Mai come oggi, la necessità di un processo rivoluzionario economico-sociale si è posto all'ordine del giorno. Neppure nel momento storico in cui Marx parlava di inconciliabilità tra classi e di comunismo come possibilità oltre il sistema capitalistico.
Ora l'inconciliabilità non è più solo tra classi, ma tra sistema sociale dominante, il capitalismo nella sua fase più matura e decadente e natura, ecosistema.
La visione di un'inevitabile passaggio al socialismo e al comunismo, poteva essere col senno di poi una forzatura nelle società del diciannovesimo e ventesimo secolo. Ma nel terzo millennio questo passaggio epocale è molto più radicale e profondo, perché tocca la categoria stessa di forze produttive in rapporto alla natura. Un aspetto che Marx non poteva prefigurare al suo tempo.
Dunque il secondo punto è il processo rivoluzionario che deve investire tutta la comunità umana mondiale nel suo insieme.

Il socialismo, ossia una società in cui la governance dei rapporti di produzione e del loro rapporto con le forze produttive e la natura in quanto madre terra, ambiente, ecosistema, è una gestione statale di default, così come di default è il diritto alla vita e il diritto di cittadinanza in ogni società civile, segna il futuro superamento delle attuali barbarie. Il politico, la democrazia stessa in quanto sistema regolatore degli interessi possibili entro questa governance che però è intangibile, non può, non deve toccare questo default.

Questo è il passaggio che si prefigura, Inevitabilmente rivoluzionario, perché pertiene l'abbattimento di un sistema di potere, quello capitalistico, l'annullamento di interessi economici ostili alla sfera stessa, ontologica, della vita umana e del pianeta. E' la nuova linea dell'inconciliabilità, non più di soli interessi economico-sociali, per dirla alla Marx, ma ben di più: inconciliabilità dell'esistenza della comunità umana per come si sta ponendo economicamente e socialmente ora e si è posta sin'ora, con la vita stessa del pianeta.

Fine del capitalismo può anche non significare necessariamente fine delle società mercantili. Ma comunque fine di un'appropriazione di lavoro altrui, di beni e risorse comuni a fine di profitto, questo sì. Perché la dominante del profitto è precisamente la premessa costante e perdurante di ogni rischio per la vita umana e per il pianeta, oltre a essere moralmente produttore di ingiustizia sociale.

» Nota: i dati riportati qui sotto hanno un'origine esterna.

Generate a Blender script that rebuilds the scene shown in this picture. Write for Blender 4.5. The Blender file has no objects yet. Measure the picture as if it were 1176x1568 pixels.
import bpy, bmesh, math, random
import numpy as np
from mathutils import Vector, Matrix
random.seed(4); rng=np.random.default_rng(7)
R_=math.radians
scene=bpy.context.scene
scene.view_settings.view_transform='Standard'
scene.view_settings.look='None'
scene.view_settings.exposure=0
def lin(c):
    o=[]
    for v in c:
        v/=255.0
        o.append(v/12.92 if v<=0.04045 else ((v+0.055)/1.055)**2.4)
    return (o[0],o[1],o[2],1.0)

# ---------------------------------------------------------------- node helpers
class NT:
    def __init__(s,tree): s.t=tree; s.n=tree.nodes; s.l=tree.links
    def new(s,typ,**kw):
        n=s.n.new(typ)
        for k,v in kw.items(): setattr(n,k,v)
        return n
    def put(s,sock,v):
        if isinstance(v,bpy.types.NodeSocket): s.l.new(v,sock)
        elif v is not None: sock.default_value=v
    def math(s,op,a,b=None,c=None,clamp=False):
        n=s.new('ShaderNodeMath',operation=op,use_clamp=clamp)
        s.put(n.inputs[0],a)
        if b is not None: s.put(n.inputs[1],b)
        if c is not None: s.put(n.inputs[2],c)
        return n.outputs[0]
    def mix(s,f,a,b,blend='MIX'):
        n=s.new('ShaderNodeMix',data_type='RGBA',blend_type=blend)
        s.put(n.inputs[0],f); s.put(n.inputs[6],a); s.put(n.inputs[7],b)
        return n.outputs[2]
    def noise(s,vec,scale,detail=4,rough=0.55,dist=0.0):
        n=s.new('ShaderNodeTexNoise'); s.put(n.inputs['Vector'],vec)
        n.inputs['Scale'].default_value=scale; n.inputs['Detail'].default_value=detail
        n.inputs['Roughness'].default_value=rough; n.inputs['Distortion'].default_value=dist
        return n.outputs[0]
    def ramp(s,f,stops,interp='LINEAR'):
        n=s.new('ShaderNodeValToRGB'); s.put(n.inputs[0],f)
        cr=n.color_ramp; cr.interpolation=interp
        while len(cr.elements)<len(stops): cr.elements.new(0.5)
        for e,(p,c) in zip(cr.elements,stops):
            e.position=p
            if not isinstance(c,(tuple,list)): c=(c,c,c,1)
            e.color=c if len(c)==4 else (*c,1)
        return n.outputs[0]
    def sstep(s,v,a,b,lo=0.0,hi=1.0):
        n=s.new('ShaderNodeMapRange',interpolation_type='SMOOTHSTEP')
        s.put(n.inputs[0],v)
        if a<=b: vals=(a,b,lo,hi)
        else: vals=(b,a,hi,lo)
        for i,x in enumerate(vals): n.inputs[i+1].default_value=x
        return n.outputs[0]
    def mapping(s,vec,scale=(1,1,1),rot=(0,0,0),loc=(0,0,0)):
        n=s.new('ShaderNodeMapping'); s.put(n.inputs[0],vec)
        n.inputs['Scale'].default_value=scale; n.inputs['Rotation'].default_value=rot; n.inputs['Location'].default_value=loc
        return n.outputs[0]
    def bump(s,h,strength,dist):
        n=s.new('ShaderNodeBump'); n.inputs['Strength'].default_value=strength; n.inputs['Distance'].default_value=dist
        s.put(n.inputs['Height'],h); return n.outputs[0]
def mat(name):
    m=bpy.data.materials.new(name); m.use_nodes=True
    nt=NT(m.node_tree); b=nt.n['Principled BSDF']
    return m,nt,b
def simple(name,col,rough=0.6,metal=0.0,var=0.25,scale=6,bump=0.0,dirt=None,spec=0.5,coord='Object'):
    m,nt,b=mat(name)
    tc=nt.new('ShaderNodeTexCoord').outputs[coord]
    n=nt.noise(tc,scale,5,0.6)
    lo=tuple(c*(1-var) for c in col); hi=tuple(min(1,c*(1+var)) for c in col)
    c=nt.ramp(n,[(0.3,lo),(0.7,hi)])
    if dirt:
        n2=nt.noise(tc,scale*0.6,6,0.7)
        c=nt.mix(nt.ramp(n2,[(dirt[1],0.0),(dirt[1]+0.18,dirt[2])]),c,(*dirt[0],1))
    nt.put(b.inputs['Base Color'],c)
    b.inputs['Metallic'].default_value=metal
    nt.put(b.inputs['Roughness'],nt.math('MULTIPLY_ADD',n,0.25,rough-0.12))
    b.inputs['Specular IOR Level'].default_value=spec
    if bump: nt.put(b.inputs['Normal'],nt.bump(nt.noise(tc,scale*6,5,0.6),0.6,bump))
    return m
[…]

Il profitto crea inquinamento, guerre, è la potente leva e ragione di un'economia che si alimenta di fame per tre quarti della popolazione mondiale, di guerre, di spreco, di distruzione dell'ambiente.
Si può pensare a un ritorno a un'economia reale e non fittizia, monetarista, a soggetti economici locali, la cui attività è regolata dagli interessi generali della collettività, dal default.

Dopo Fukushima nulla può più essere come prima. Anche il mondo ecologista e antinucleare, anche la sinistra anticapitalista stessa deve avviare una fase di riflessione profonda e riformulare un progetto di trasformazione radicale di questa società, che non sarà certo rose e fiori.